Weniger Offensichtliches
Selten gestellt, doch extrem wichtig: »In welchem Umfeld soll die Applikation eingesetzt werden?«. Will der Entwickler den Umfang der zu ergreifenden Sicherheitsmaßnahmen bestimmen, so ist der Einsatzort ebenso wichtig wie alle anderen Faktoren. Embedded-Anwendungen stehen oft an Orten, an denen ein Angreifer uneingeschränkten Zugriff auf die Hardware hat. Hat ein Angreifer physikalisch Zugriff auf das System, so versagen softwarebasierte Sicherheitsmechanismen, und auch Hardwaremechanismen schneiden nicht viel besser ab. Wer Security-Funktionen auf höchstem Niveau implementiert, der stelle bitte auch sicher, dass der physische Schutz des Systems mindestens dem in der Applikation angewandten Sicherheitsniveau entspricht.

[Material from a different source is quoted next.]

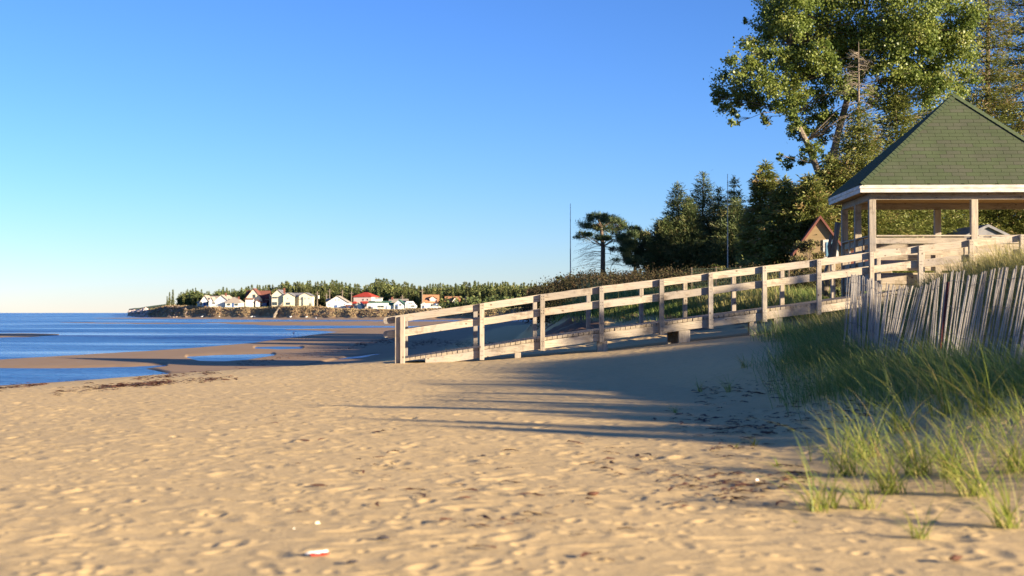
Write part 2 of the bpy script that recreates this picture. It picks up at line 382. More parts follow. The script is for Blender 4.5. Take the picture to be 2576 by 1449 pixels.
# ================================================================ SETTING
def make_ground():
    tin = np.linspace(-.46, .46, 860)
    tl = -.46-np.geomspace(.004, 3.2, 60)[::-1]; tr = .46+np.geomspace(.004, 5.0, 70)
    T = np.concatenate([tl, tin, tr]); APEX = 4.0
    Y = np.concatenate([np.linspace(-32, 3, 36), np.geomspace(3.1, 5.6, 60), np.geomspace(5.62, 30, 600), np.geomspace(30.15, 70, 190), np.geomspace(70.7, 400, 190), np.geomspace(404, 1400, 150), np.geomspace(1420, 9000, 40)])
    Yg, Tg = np.meshgrid(Y, T, indexing='ij')
    dd = np.maximum(Yg+APEX, 0)+np.where(Yg < 3, (3-Yg)*.9, 0)
    X = Tg*dd
    z = ground(X, Yg)
    cs, uu = coast_s(X, Yg)
    wet = 1-S((z+.70)/.10)
    xb = ip(Yg, XB)+.9*fbm(X*.13, Yg*.13, 40, 3)
    wet = np.maximum(wet, 1-S((X-xb+1.2)/2.2))*(cs < 3)
    far = (cs > 0)
    xl = -.6+np.interp(Yg, [40, 60, 100, 200], [0, .4, 1.0, 6])+.9*fbm(Yg*.16, X*.05, 80, 3)
    onb = S((X-xl)/1.5)*S((Yg-41)/3)
    turf = onb*S((z-1.0+.45*fbm(X*.7, Yg*.7, 3, 3))/.35)*(~far)
    turf = np.maximum(turf, .8*S((X-6.6)/1.2)*S((Yg-13)/4)*S((36-Yg)/4)*(.6+.4*fbm(X, Yg, 4, 3)))
    turf = np.maximum(turf, far*S((cs-12)/5))
    dirt = onb*(1-S((z-1.1)/.4))*S((z-.15)/.3)*S((.25+fbm(X*.9, Yg*.9, 33, 4))/.3)*(~far)
    heath = far*(1-S((cs-14)/4))*S((z+.8)/.5)
    ripple = S((X-.9)/.8)*S((15-Yg)/3)*S((Yg-8)/1.2)
    z = z+micro(X, Yg, z)*(wet < .5)
    z = z+far*S((cs-2)/5)*(1-S((cs-22)/8))*.5*fbm(X*.12, Yg*.12, 14, 3)
    V = np.stack([X, Yg, z], -1).reshape(-1, 3)
    r, c = X.shape; i = np.arange(r*c).reshape(r, c)
    Fq = np.stack([i[:-1, :-1], i[:-1, 1:], i[1:, 1:], i[1:, :-1]], -1).reshape(-1, 4)
    o = arr('ground', V, Fq, M['sand'], smooth=True, attrs={'wet': wet.ravel(), 'turf': turf.ravel(), 'dirt': dirt.ravel(), 'heath': heath.ravel(), 'ripple': ripple.ravel()})
    tag(o, kind='structure')
make_ground()
def make_sea():
    g = np.geomspace(8, 30000, 40); X = np.concatenate([-g[::-1], [0], g]); Y = np.concatenate([[30.], np.geomspace(36, 45000, 60)])
    Yg, Xg = np.meshgrid(Y, X, indexing='ij'); V = np.stack([Xg, Yg, np.full_like(Xg, -.8)], -1)
    i = np.arange(Xg.size).reshape(Xg.shape)
    Fq = np.stack([i[:-1, :-1], i[:-1, 1:], i[1:, 1:], i[1:, :-1]], -1).reshape(-1, 4)
    tag(arr('water', V, Fq, M['water']), kind='structure')
make_sea()

# ================================================================ FOLIAGE KIT
def leaves(P, N, size, aspect=.6, rng=RNG, jitter=.9):
    """one small rhombic leaf per point, facing roughly along N"""
    n = len(P); N = N+rng.normal(0, jitter, (n, 3)); N /= np.linalg.norm(N, axis=1, keepdims=True)+1e-9
    A = np.cross(N, rng.normal(0, 1, (n, 3))); A /= np.linalg.norm(A, axis=1, keepdims=True)+1e-9
    B = np.cross(N, A); s = size*(.65+.7*rng.random(n))[:, None]
    V = np.stack([P-A*s*.5, P+B*s*.5*aspect, P+A*s*.5, P-B*s*.5*aspect], 1).reshape(-1, 3)
    return V, np.arange(4*n).reshape(-1, 4)
def needles(P, D, length, width, rng=RNG, jitter=.45):
    """one narrow blade per point, running along D"""
    n = len(P); D = D/(np.linalg.norm(D, axis=1, keepdims=True)+1e-9)+rng.normal(0, jitter, (n, 3)); D /= np.linalg.norm(D, axis=1, keepdims=True)+1e-9
    A = np.cross(D, rng.normal(0, 1, (n, 3))); A /= np.linalg.norm(A, axis=1, keepdims=True)+1e-9
    L = length*(.6+.8*rng.random(n))[:, None]; W = width*(.7+.6*rng.random(n))[:, None]
    V = np.stack([P-A*W*.3, P+D*L*.5-A*W*.5, P+D*L, P+D*L*.5+A*W*.5], 1).reshape(-1, 3)
    return V, np.arange(4*n).reshape(-1, 4)
def cloud_pts(blobs, dens, sub=.34, rng=RNG, flat=1.0):
    """leaf positions gathered in twig-sized clumps on the shell of each bough; returns points, outward normals, clump value"""
    P = []; N = []; R = []
    for (x, y, z, r) in blobs:
        ns = max(4, int(9*(r/1.0)**1.2)+4); n = int(dens*r*r)+8
        d = rng.normal(0, 1, (ns, 3)); d /= np.linalg.norm(d, axis=1, keepdims=True)
        c = np.array([x, y, z])+d*(r*(.45+.55*rng.random((ns, 1))))*np.array([1, 1, flat])
        k = rng.integers(0, ns, n); cr = rng.random(ns)
        q = rng.normal(0, 1, (n, 3)); q /= np.linalg.norm(q, axis=1, keepdims=True)
        sr = sub*r*(.6+.7*cr[k])[:, None]
        P.append(c[k]+rng.normal(0, .52, (n, 3))*sr*np.array([1, 1, .8*flat])); N.append(d[k]*.6+q+np.array([0, 0, .4])); R.append(np.clip(cr[k]*.7+rng.random(n)*.35-.02, 0, 1))
    return np.concatenate(P), np.concatenate(N), np.concatenate(R)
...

Dazu passt auch eine Analyse der Frage: »Wer sind die potenziellen Angreifer?«. Um eine Liste potenzieller Angreifer zu generieren, gilt es zu überlegen, wer von einem Einbruch in das System profitieren könnte. Diese Liste könnte Konkurrenten, Terroristen, Geheimdienste oder auch einfach nur gelangweilte Teenager umfassen. Die Leute, die offensichtlich am meisten von einem Angriff auf ein System profitieren würden, sind normalerweise auch die, die hinter einem Angriff stecken. Aber der Angreifer ist möglicherweise gar nicht an dem interessiert, was den Entwickler am meisten beunruhigt, und das führt zu der nächsten Frage: »Welche Informationen sind für etwaige Angreifer am wertvollsten?«. Kleiner Tipp: Möglicherweise ist es gar nicht das, was man denken würde. Dies ist eine wirklich trickreiche Frage, weil es einem Angreifer möglicherweise gar nicht auf irgendwelche Daten ankommt. Vielleicht reicht es ihm schon aus, die Applikation zum Absturz zu bringen, so wie beispielsweise ein frustrierter Stromkunde seinen elektronisch vernetzten Stromzähler manipuliert, um kostenlos Strom zu zapfen. Vielleicht ist der Angreifer auch nur daran interessiert, die Hardware unter Kontrolle zu bekommen. Es kommt schon vor, dass PCs infiltriert und so in Zombies verwandelt werden, welche die Internet-Präsenz eines anderen Opfers mit hohem Verkehr bombardieren oder ganze Systeme mit E-Mails überfluten und so außer Betrieb setzen – und die Angreifer verdienen möglicherweise daran. Aktuell versklavt der »Conficker«-Wurm in immer neuen Varianten unzählige Rechner auf der ganzen Welt. Immer mehr Geräte sind miteinander vernetzt, und so ist es nur wahrscheinlich, dass jemand diese als Hardwareressource ansieht, die es auszubeuten gilt.
Auch die Anbindung entscheidet: »Wie unterscheidet sich die Sicherheit von drahtlosen und drahtgebundenen Systemen? «. Drahtlosnetze bieten im Vergleich mit drahtgebundenen Netzwerken eine zusätzliche Ebene der Verwundbarkeit – das physikalische Übertragungsmedium. In einem drahtgebundenen Netzwerk kommt eine Leitung als Übertragungsmedium zum Einsatz. Ein Abhören der Kommunikation setzt ein physikalisches Anzapfen der Leitung oder zumindest physikalische Nähe voraus. Leitungen können durch gesicherte Gebäude, unterirdisch, auf Telegrafenmasten oder durch Beton verlaufen, was ein Anzapfen von vornherein erschwert.
Ein Funknetz verwendet den freien Raum als Übertragungsmedium. Sobald ein Drahtlosgerät seine Daten in alle Richtungen abstrahlt, benötigt ein Angreifer lediglich eine Antenne, um sich Zugang zu verschaffen. Aus diesem Grunde warten die meisten Funkprotokolle bereits mit integrierten Verschlüsselungsmechanismen auf (Bild 1).